Falar de Internet é falar dum “bicho Papão”?
Para Filipe Silva, diz que sim, “nós tivemos uma boa notícia recentemente, foi finalmente concretizado há dois ou três meses, o acesso à Star Link em Timor. É uma Internet um pouco mais rápida, pois a Internet que é fornecida pelas empresas de telecomunicação é muito fraquinha, pondo o caso da Internet como um desafio. Não existe ainda um cabo submarino que ligue Timor a outros países, estão em processo de o fazer, mas ainda não está completo.
A grande maioria dos professores encontram-se em Díli, na capital, são entre 60 a 70 professores portugueses. No resto do país, nos 12 municípios da Região Autónoma Administrativa, estarão cerca de 130, 140, não se sabe em concreto, “mas hão-de ser esse número. Que abrange o projeto CAFE, que são os Centros de Aprendizagem e de Formação Educativa.” São escolas Timorenses que usam o currículo Timorense, mas que têm na sua maioria portugueses nessas escolas. É uma escola por cada município. Uma espécie de escola de referência em cada município, à semelhança da escola portuguesa de Díli. A escola portuguesa de Díli usa o currículo das escolas portuguesas em Portugal, e as outras escolas usam o currículo timorense, só que é ministrado totalmente na língua de Camões.
Sentem-se privilegiados em relação aos professores que estão em Portugal?

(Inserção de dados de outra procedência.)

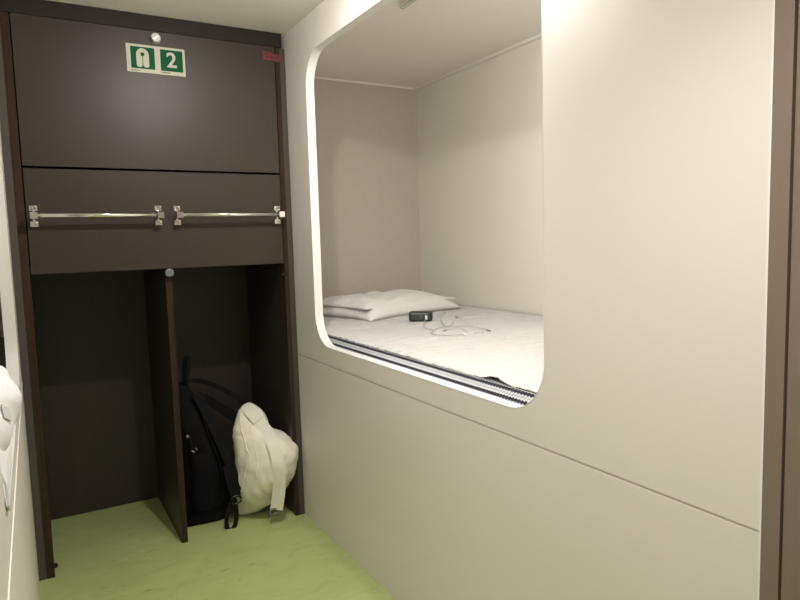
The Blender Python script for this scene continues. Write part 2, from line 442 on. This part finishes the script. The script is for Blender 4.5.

“Não me sinto nem prejudicado, nem privilegiado, a situação é a mesma, sendo que a escola portuguesa, em Díli, os professores que estão nessa escola portuguesa, neste momento, viram finalmente resolvido um problema antigo. Os professores contratados que estavam lá não tinham metade dos benefícios dos professores que estavam em Portugal no quadro, e que iam em mobilidade para Timor, e neste momento essa situação foi resolvida. Felizmente já começa a haver o quadro de escola portuguesa de Díli, que é um aspeto muito positivo.” Concluiu.